An interesting article on PC Copperfield's blog about Sheila Fogarty's report on a trip to Liverpool "to find out whether Jacqui Smith was right not to want to walk around Hackney after midnight (answer: Yes, and you don't need a TV crew to find out), she went up to Liverpool, her home town, and started asking people.
She explained how after she approached a group ('I won't say gang') of six or seven youths to ask permission to film them, the street was suddenly blocked off at both ends by two more 'groups' of 20 or so youths. They proceeded to bottle them. 'The thing that astonished me,' said Sheila (I'm paraphrasing), 'was that there were ordinary people there... mums in pushchairs and so on and there's all this glass everywhere.'
They got the hell out of there immediately.
Shortly afterwards, they plotted up in another street and tried to ask another group of kids if they could interview them. As they stood there, a car cruised slowly past, the window came out and a man pointed a pistol at them. 'There was a police CCTV van only 15 metres away,' said Sheila, a note of incredulity in her voice. 'It was so brazen. And this is five minutes from where I went to school.'
This tells the uninitiated (of whom Sheila was obviously one) several things:
1. CCTV cameras don't really work as a deterrent.

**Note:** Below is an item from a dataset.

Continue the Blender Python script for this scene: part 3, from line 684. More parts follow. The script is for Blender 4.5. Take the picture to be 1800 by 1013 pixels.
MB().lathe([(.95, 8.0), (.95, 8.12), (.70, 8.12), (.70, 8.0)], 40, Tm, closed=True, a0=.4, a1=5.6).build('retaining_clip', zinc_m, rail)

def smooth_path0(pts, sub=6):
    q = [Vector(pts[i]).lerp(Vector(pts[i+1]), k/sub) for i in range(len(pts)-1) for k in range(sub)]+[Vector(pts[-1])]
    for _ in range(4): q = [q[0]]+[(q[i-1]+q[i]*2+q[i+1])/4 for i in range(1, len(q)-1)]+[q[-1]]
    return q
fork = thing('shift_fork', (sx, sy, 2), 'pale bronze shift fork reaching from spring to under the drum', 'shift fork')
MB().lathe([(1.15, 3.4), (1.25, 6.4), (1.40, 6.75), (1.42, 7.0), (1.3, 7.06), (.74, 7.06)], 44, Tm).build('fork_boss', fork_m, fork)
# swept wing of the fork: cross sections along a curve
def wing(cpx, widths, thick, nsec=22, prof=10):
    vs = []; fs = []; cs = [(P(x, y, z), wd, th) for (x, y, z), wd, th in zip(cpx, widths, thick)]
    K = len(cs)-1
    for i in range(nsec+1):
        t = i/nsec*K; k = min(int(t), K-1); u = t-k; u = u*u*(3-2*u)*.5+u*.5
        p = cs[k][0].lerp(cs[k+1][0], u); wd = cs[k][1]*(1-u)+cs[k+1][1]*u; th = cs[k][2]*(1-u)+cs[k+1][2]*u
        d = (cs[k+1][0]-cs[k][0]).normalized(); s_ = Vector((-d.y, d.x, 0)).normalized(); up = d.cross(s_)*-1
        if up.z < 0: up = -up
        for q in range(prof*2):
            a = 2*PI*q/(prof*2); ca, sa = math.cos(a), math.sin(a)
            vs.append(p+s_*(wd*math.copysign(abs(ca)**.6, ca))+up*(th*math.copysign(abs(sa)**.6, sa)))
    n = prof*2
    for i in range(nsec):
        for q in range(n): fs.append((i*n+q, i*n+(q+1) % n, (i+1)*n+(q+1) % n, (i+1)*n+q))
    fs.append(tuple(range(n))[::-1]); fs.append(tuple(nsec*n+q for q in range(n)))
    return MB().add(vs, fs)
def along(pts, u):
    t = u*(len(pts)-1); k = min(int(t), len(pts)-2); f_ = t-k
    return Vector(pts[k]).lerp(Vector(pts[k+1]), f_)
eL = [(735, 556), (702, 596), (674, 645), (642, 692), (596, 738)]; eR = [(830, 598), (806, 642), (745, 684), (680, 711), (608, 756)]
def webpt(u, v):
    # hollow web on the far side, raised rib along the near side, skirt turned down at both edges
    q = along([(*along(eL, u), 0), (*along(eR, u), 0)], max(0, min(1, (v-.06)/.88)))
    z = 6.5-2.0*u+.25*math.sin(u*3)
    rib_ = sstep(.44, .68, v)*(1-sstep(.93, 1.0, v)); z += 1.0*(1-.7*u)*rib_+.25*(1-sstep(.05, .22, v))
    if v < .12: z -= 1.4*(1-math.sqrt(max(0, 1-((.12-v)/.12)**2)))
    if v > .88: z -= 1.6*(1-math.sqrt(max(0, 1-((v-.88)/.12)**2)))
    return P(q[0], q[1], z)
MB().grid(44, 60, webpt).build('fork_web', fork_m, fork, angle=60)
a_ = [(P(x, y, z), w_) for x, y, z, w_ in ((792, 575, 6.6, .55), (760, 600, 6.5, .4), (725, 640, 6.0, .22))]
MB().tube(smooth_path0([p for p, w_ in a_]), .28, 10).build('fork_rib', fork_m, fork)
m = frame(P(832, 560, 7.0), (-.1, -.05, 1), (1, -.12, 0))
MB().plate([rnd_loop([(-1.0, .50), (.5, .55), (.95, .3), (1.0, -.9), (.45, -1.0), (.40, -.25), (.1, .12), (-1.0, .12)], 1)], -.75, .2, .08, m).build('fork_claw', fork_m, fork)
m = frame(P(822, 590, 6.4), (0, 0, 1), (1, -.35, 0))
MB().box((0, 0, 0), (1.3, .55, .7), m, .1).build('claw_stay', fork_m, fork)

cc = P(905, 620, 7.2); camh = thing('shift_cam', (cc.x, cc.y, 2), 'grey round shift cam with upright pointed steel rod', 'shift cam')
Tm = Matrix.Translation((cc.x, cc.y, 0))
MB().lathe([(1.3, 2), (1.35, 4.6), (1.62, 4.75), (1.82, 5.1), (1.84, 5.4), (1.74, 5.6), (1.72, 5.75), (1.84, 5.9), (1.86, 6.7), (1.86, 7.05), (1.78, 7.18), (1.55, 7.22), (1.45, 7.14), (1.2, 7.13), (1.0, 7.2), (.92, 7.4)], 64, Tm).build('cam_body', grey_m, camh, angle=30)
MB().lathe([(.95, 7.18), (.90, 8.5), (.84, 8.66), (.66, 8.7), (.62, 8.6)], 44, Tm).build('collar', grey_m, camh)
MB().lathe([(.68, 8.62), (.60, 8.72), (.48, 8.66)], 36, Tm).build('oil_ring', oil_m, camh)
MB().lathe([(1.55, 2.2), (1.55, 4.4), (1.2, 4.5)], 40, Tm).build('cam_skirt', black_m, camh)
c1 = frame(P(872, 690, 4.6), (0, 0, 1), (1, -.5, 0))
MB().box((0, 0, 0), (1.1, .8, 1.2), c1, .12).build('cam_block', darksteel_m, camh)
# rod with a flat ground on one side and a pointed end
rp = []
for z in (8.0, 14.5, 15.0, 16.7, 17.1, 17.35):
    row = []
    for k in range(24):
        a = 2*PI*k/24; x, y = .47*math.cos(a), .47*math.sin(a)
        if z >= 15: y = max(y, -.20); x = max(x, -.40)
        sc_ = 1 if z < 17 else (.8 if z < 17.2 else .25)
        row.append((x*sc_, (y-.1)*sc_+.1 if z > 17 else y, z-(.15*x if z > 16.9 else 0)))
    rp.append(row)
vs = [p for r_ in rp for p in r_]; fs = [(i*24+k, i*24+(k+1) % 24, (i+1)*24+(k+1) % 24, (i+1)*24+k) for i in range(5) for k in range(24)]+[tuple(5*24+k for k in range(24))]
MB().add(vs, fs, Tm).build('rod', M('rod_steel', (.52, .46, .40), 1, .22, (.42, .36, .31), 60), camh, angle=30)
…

2. Criminal gangs in Liverpool are not all that frightened of the police (or what will happen to them if they're caught).
3. Yobs who throw bottles at TV crews don't care if they blind, or even kill, young children.
4. Whatever successive governments say, things are getting much worse (hence Sheila's incredulity that this could happen 'five minutes from where I went to school').
5. Kids who went to Sheila's school are perhaps less likely to follow her into the national media , or any decent job, than they were a few years ago.
6. Sheila and her TV crew were able to get the hell out of there and now have some nice war stories to tell in the bars of Notting Hill (or wherever). But the mums who dodged those flying bottles are there today, and they'll be there tomorrow and for the next six months, and six years."